Short problem
Extract word for word the lines of the listing from its start to the line holding "YAW, PITCH, ROLL, FPX", both ends kept; pictures are not part of the copy.

Data block
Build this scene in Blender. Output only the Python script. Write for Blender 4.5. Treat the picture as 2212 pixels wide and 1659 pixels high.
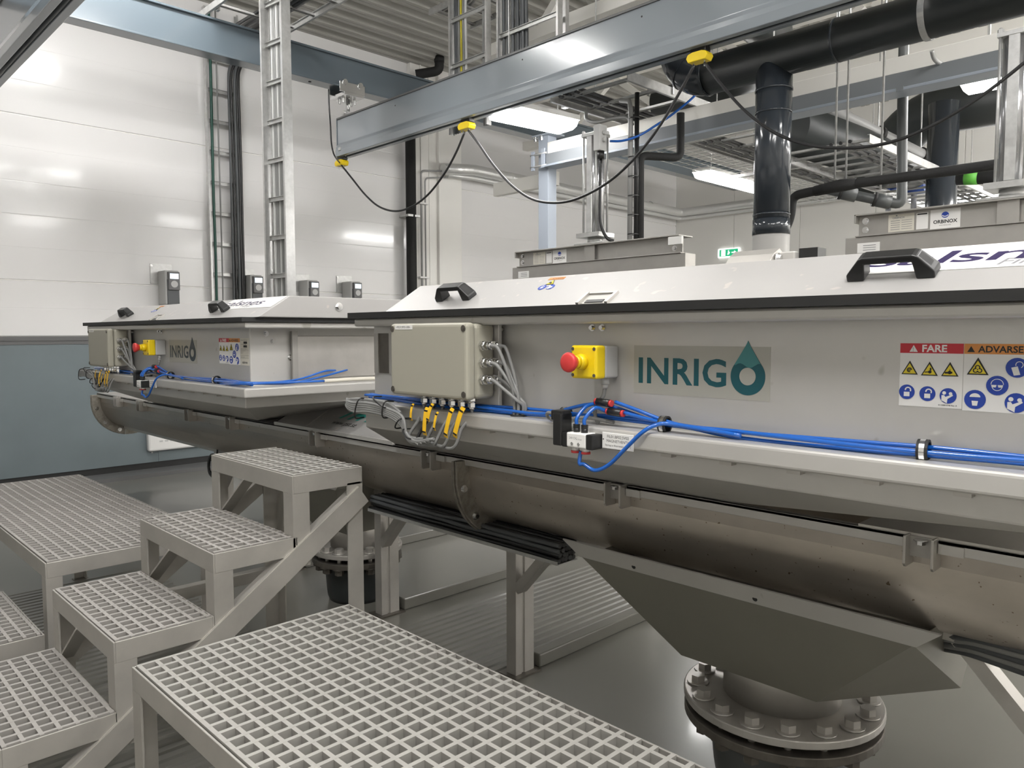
import bpy, bmesh, math, random
from mathutils import Vector, Matrix
random.seed(7)
for o in list(bpy.data.objects): bpy.data.objects.remove(o, do_unlink=True)
scene = bpy.context.scene
COL = scene.collection
H = 1.325                                   # eye height above the floor
YAW, PITCH, ROLL, FPX = math.radians(45.5608), math.radians(-3.8127), math.radians(-0.1335), 1651.689

# ---------------------------------------------------------------- camera, world, lights, exposure
fw = Vector((-math.sin(YAW)*math.cos(PITCH), math.cos(YAW)*math.cos(PITCH), math.sin(PITCH)))
r0 = Vector((math.cos(YAW), math.sin(YAW), 0)); u0 = r0.cross(fw)
rt = math.cos(ROLL)*r0 + math.sin(ROLL)*u0
up = -math.sin(ROLL)*r0 + math.cos(ROLL)*u0
cd = bpy.data.cameras.new('camera'); cam = bpy.data.objects.new('camera', cd); COL.objects.link(cam)
cam.matrix_world = Matrix(((rt.x, up.x, -fw.x, 0), (rt.y, up.y, -fw.y, 0), (rt.z, up.z, -fw.z, H), (0, 0, 0, 1)))
cd.sensor_fit = 'HORIZONTAL'; cd.sensor_width = 36.0; cd.lens = 36.0*FPX/2212.0; cd.clip_start = 0.05
scene.camera = cam
w = bpy.data.worlds.new('world'); scene.world = w; w.use_nodes = True
w.node_tree.nodes['Background'].inputs[0].default_value = (1, 0.98, 0.95, 1)
w.node_tree.nodes['Background'].inputs[1].default_value = 0.15
vs = scene.view_settings
vs.view_transform = 'Standard'; vs.look = 'None'; vs.gamma = 1.0; vs.use_curve_mapping = False
vs.exposure = 1.08
LAMP = 34.0                                 # emission of the fluorescent diffusers

def P(px, py, ax, v):
    """world point where the sight line through photo pixel (px, py) meets the plane ax = v"""
    d = rt*((px-1106.0)/FPX) - up*((py-829.5)/FPX) + fw
    i = 'xyz'.index(ax); o = Vector((0, 0, H))
    return o + d*((v-o[i])/d[i])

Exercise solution
Build this scene in Blender. Output only the Python script. Write for Blender 4.5. Treat the picture as 2212 pixels wide and 1659 pixels high.
import bpy, bmesh, math, random
from mathutils import Vector, Matrix
random.seed(7)
for o in list(bpy.data.objects): bpy.data.objects.remove(o, do_unlink=True)
scene = bpy.context.scene
COL = scene.collection
H = 1.325                                   # eye height above the floor
YAW, PITCH, ROLL, FPX = math.radians(45.5608), math.radians(-3.8127), math.radians(-0.1335), 1651.689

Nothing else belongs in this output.